Funnel Clouds and Tornadoes

Vortex: An area of intense rotation within a column of fluid (fluid = liquid or gas); a vortex is 3-dimensional Example: water going down a drain; when a column of fluid is STRETCHED, it acquires ROTATION

Funnel Cloud: An example of a vortex in the atmosphere. It is associated with STRONG UPWARD MOTION which STRETCHES a column of air and gives it ROTATION.

In theory this rotation can be clockwise or counterclockwise; clouds are observed to rotate the counterclockwise direction because they form in updraft regions of a mesocyclone. "Funnel" shape comes from fact that speed of rotation (angular velocity) increases as you go higher up Air pressure at center of funnel cloud is EXTREMELY LOW; very strong surface inflow replaces rapidly rising air Funnel cloud's dark appearance is due to condensation of water vapor in rapidly rising (expanding, cooling) air parcels; also, dirt and debris from surface swept up into funnel.

Tornado: A funnel cloud that comes into contact with the ground is called a TORNADO

Steps in tornado formation:

1. Mesocyclone forms within supercell – rotation
2. Wall cloud - dark, slowly rotating cloud descending from base of supercell directly below mesocyclone
3. Funnel cloud appears from wall cloud and grows downward towards the surface
4. Tornado - funnel cloud touches down at the surface.
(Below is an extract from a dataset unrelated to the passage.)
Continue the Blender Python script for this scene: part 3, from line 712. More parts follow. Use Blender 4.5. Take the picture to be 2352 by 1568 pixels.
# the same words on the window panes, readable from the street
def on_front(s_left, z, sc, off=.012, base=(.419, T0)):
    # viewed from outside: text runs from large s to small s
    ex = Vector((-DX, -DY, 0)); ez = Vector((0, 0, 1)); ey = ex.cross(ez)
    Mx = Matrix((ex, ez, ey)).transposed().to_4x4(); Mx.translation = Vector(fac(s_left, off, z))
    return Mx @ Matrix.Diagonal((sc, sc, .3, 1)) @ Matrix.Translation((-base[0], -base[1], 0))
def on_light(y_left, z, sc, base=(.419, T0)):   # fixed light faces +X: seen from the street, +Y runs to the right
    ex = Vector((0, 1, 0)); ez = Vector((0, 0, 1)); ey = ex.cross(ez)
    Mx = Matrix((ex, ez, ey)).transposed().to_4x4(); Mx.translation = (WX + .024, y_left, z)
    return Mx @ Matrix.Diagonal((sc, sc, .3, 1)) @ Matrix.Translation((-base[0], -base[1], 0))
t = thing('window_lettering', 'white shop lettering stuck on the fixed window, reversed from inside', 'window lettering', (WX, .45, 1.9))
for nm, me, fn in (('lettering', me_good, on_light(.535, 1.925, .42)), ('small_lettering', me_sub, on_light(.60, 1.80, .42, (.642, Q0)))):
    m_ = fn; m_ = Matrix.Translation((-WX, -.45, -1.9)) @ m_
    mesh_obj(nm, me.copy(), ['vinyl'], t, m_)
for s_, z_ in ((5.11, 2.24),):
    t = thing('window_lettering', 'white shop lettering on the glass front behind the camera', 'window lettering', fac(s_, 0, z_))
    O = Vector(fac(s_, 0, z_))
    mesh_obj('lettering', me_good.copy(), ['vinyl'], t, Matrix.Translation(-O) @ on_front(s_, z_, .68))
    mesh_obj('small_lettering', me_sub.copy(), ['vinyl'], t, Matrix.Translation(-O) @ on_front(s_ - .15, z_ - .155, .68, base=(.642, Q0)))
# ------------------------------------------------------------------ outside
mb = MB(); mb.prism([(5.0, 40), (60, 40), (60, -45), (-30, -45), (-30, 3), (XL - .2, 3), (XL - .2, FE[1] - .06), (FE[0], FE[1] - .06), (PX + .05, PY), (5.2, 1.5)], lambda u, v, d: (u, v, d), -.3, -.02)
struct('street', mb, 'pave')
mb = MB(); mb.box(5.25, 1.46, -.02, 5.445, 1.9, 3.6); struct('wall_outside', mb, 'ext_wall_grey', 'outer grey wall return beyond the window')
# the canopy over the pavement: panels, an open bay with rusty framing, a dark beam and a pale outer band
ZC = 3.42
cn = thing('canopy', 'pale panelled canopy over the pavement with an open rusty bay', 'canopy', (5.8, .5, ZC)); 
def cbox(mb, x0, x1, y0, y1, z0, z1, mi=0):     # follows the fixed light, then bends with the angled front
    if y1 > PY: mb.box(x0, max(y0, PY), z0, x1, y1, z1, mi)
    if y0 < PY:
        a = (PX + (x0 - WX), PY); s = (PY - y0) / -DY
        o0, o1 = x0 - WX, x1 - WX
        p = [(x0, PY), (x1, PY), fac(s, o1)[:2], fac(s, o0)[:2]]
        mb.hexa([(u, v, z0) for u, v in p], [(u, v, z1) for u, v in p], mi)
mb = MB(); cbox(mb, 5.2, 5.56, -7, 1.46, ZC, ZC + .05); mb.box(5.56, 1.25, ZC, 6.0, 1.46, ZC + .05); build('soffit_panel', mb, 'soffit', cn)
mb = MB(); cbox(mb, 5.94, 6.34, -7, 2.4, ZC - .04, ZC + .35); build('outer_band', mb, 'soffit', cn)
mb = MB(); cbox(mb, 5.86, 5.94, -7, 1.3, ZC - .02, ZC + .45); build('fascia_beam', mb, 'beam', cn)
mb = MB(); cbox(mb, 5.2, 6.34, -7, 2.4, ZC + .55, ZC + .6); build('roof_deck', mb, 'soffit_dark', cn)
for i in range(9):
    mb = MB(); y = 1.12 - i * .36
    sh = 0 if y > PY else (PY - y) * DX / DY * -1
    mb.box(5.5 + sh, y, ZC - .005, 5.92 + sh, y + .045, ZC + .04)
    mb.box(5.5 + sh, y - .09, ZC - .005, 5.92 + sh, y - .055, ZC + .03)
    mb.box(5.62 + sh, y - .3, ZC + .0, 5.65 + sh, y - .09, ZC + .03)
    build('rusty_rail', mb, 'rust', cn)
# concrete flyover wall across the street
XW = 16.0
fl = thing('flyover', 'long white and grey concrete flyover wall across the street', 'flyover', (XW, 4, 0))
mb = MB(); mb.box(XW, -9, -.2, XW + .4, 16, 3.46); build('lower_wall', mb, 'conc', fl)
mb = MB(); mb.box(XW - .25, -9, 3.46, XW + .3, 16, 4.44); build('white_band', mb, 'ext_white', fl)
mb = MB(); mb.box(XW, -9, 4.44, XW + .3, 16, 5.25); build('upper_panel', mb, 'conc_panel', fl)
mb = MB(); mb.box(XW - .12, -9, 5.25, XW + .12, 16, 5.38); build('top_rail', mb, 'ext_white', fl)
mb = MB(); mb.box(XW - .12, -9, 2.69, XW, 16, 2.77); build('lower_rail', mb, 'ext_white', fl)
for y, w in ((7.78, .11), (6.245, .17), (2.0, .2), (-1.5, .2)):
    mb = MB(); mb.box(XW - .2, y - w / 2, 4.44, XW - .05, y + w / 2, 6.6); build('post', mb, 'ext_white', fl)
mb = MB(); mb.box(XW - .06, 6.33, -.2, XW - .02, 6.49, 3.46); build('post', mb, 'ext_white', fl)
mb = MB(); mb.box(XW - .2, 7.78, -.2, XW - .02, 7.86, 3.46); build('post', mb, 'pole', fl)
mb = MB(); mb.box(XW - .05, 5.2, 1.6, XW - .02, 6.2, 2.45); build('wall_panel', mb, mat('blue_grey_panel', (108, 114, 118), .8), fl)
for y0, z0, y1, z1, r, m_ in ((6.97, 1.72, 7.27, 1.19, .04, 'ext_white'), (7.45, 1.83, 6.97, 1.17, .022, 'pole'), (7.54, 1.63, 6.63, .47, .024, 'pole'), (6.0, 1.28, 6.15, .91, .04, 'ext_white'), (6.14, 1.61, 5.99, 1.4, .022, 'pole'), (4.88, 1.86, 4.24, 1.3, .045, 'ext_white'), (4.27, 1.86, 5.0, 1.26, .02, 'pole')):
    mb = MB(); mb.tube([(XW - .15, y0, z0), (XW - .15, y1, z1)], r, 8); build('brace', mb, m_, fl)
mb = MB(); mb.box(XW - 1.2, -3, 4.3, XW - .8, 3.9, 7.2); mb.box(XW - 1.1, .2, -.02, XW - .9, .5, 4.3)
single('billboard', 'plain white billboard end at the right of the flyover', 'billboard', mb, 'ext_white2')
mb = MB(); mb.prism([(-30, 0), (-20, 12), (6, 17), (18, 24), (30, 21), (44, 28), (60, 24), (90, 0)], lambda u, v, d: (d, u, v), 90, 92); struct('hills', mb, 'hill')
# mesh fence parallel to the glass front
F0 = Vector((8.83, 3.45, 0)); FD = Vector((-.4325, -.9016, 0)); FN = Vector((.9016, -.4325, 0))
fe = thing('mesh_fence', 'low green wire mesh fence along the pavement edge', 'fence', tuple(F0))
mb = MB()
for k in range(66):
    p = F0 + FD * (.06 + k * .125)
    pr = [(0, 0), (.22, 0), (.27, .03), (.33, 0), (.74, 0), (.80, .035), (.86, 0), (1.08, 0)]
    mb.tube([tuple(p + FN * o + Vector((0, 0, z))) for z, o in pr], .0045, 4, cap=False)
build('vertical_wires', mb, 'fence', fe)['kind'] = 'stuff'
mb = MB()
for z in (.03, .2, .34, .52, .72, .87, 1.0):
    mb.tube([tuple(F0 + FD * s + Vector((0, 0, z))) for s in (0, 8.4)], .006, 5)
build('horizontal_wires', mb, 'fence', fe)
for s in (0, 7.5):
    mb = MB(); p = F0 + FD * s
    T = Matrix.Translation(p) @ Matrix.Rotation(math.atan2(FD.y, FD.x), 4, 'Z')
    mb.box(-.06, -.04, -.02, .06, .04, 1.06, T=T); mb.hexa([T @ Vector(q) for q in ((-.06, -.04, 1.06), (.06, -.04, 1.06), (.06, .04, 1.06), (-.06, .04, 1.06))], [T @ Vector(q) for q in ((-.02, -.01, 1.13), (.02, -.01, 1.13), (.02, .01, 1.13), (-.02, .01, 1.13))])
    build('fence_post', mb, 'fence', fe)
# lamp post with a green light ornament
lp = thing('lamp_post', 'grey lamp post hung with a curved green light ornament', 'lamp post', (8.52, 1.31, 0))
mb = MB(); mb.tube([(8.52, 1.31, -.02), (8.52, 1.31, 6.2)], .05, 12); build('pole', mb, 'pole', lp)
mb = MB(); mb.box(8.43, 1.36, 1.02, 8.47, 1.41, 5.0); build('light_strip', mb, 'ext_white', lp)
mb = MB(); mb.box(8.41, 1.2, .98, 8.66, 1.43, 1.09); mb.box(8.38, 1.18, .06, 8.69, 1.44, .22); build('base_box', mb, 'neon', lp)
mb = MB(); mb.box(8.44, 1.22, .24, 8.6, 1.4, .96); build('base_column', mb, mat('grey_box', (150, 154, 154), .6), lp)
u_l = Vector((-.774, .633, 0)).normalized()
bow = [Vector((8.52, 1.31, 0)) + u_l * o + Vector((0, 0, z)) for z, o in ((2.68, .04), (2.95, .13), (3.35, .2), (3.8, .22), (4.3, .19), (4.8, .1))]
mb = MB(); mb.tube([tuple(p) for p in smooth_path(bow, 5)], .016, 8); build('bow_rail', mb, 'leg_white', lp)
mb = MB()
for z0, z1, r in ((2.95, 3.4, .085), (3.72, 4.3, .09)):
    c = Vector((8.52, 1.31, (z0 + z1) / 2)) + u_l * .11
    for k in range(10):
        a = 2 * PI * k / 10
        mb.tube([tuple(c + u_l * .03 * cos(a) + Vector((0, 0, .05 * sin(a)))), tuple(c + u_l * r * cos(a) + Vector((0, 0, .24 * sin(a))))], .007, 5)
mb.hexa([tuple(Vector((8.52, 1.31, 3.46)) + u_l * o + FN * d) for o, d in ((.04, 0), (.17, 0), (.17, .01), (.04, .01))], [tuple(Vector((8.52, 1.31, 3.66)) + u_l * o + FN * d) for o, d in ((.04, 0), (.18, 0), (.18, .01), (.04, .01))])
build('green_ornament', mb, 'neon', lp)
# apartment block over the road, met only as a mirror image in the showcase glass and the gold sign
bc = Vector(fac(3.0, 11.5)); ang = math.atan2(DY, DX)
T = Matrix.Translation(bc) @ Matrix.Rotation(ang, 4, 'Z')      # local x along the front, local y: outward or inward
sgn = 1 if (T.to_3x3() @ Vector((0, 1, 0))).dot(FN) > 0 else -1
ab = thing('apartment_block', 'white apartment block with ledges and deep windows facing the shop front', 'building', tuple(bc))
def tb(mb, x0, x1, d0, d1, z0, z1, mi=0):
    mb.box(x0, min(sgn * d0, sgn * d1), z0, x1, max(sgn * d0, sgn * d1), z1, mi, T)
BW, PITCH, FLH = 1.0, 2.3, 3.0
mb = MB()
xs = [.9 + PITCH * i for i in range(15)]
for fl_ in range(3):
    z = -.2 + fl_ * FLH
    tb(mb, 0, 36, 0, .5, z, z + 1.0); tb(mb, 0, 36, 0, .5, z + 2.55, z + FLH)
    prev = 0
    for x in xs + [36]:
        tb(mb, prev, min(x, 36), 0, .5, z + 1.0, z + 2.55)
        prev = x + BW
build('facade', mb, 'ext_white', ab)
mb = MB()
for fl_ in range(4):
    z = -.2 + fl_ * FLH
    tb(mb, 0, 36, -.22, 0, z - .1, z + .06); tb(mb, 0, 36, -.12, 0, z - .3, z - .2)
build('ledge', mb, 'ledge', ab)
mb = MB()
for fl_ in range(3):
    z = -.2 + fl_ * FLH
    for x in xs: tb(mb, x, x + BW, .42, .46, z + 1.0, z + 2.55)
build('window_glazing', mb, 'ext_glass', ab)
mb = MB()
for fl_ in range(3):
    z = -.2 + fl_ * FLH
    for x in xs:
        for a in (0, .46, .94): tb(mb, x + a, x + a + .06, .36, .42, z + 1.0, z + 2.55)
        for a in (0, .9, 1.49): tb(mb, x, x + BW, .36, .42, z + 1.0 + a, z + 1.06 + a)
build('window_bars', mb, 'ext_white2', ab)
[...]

Suction vortices (small-scale circulation rotating around main funnel cloud) cause most of the damage.

Fujita Scale: Ranks strength of tornado by amount of damage on the ground. Goes from F0 (light; very little structural damage) up to F5 (total devastation; nothing left standing)

Tornado (or Severe Storm) Watch: No tornadoes or severe weather has been reported, but conditions are favorable for their formation (unstable sounding; warm moist air at surface, cold dry air aloft; passage of front, etc.) Be prepared to take shelter if necessary.

Tornado (or Severe Storm) Warning: Tornadoes or severe weather have been observed in the area. Take shelter immediately!